On Sept. 23, 1857, Jeremiah Lanphier climbed the stairs to the third floor of a church on Fulton Street in lower Manhattan. He entered a deserted lecture room and at noon began to pray. Half an hour later, one man joined him. By 1:00, six men were praying. Soon thousands of men and women across the city were praying each day in a movement that became known as the Fulton Street Revival of 1857-1858.
In 1857, 30,000 unemployed men roamed the streets of New York. The economy was hurtling into financial panic: A New York life insurance company had just collapsed and British investors were withdrawing funds from U.S. banks. Positions on slavery were hardening and a city fueled by slave-raised commodities feared the prospect of civil war.
Lanphier, a businessman with (according to a contemporary) "indomitable energy and perseverance," saw the anxious looks of the businessmen around him. He produced a flier that asked fellow New Yorkers to "stop and call upon God" for a few minutes each week at the church on Fulton Street. First meeting: six men. Second meeting: 10. Then 40. Then 100.
At the revival's peak, 50,000 New Yorkers were praying daily across the city. Businesses closed during the noon hour to accommodate prayer. Stores, fire departments, music halls, and theaters became venues for prayer.
The meetings spread across the state and then the nation. The revival claimed 1 million converts and its influence rippled into the 20th century. Dwight L. Moody attended meetings in Chicago and then recruited 17 street urchins for his first Sunday school class. Seminary student Horace Underwood became a missionary to Korea, a country that now contains 30 million Christians. Christians started missions to the poor that are still going.

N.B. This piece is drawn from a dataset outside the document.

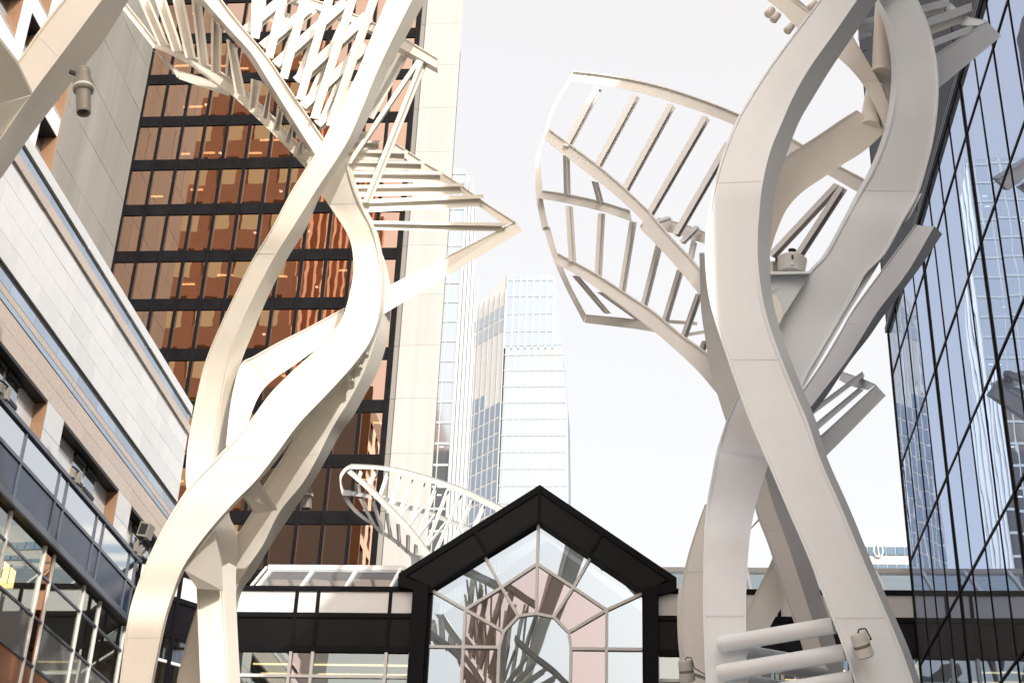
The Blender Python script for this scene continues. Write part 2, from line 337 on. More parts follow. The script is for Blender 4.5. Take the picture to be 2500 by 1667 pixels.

Today, financial district skyscrapers have swallowed the Manhattan that Lanphier walked. An apartment building that advertises "Smart, Sexy, Available" residences stands where the Fulton Street church once welcomed the weary. But the commemoration last month included prayer for another revival and the unveiling of a Lanphier statue.
Speakers discussed prayer, church planting, social justice, and Christian influence in the workplace, but often came back to New York's influence in the country. Tim Keller, pastor of New York City's Redeemer Presbyterian Church, spoke of "a slow-moving beginning to revival" in the city. He spoke of revival components: Nominal church members who have never understood the gospel become converted, "sleepy Christians get awakened to a new sense of God," the church moves from tribal infighting to reaching out, and nonbelievers come to church.
He also looked at what happens once revivals get going: Unless Christians have gentleness and humility, an "intemperate fringe" arises, and revival "goes to their head like wine." Leaders of the secular culture attack the fringe, and conservative churches, feeling threatened, oppose revival-but the gospel still goes forward and leads to "major changes . . . a wholesomeness pervades society for many, many years."
Keller noted that the apostle Paul focused his ministry on cities-"cities were so crucial to that first great renewal"-and praised the Fulton Street return of cities to center stage. He noted, though, that businessmen avoided any mention of politics or slavery in their prayers, because their livelihood was dependent on slavery: They missed an opportunity because they were shaped by their culture's values.
Keller said he loves New York: "This city is so hip, it's so arrogant. . . . Oh Lord, save me from the hubris and the arrogance of this city. . . . I want to be a New Yorker but I want to be a different New Yorker. I want to be a Christian New Yorker. . . . It's not easy to be of New York yet against New York."